Я всё думаю: видимо, мать моя рождена была для какой-то необыкновенной, какой-то сверхсчастливой жизни, если Судьба даже в тех извращённых, перевёрнутых условиях действительности подкидывала ей такие подарки. Аня не долго колебалась и полетела как в другую галактику в далёкую киношную Москву, в 1-й Государственный педагогический институт иностранных языков…
Совсем недавно, уже после смерти матери, я отыскал это здание на Остоженке, рядом с Крымским мостом. Классический московский дом – три этажа, мощная колоннада, вековые деревья в сквере перед фасадом. Они помнят наверняка мою матушку. И не только её, но, может быть, даже и писателя Ивана Александровича Гончарова, который учился здесь в своё время в Коммерческом училище; и Сергея Михайловича Соловьёва, историка – ведь он родился в этом здании, о чём напоминает мемориальная доска. Ане Клушиной повезло: в таких величественных зданиях, насквозь пропитанных историей, учёба имеет особый привкус, более значима, глубока… Чувствуют ли это ярко раскрашенные девчушки и сплошь заджинсованные косматые парнишки, бегающие сейчас по литым чугунным плитам пола в Государственном лингвистическом университете, что расположен теперь в этом дворце? Ощущают ли?..

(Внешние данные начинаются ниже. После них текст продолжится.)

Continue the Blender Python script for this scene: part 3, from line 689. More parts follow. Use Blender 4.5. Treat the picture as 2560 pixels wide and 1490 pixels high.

Анна Николаевна любила вспоминать московские студенческие годы. Несмотря ни на что. А под «что» подразумеваются: настоящий голод, подлинная нищета. Ни мать, ни братья не могли регулярно помогать ей деньгами – так, разве трёшку-пятёрку к празднику кто пришлёт. А уж стипендия в тогдашних вузах была с самый малый «гулькин нос». Девчонки-студентки клевали в основном хлеб, чай да супец. Лишь одна девица в комнате, где жила Аня, то и дело получала жирные посылки из дому, «з пiд Харкiва», и, упрятавшись под одеяло, хрумкала там в темноте и духоте чем-то вкусненьким и неделимым. Бедные пролетарки сожительницы молча её презирали.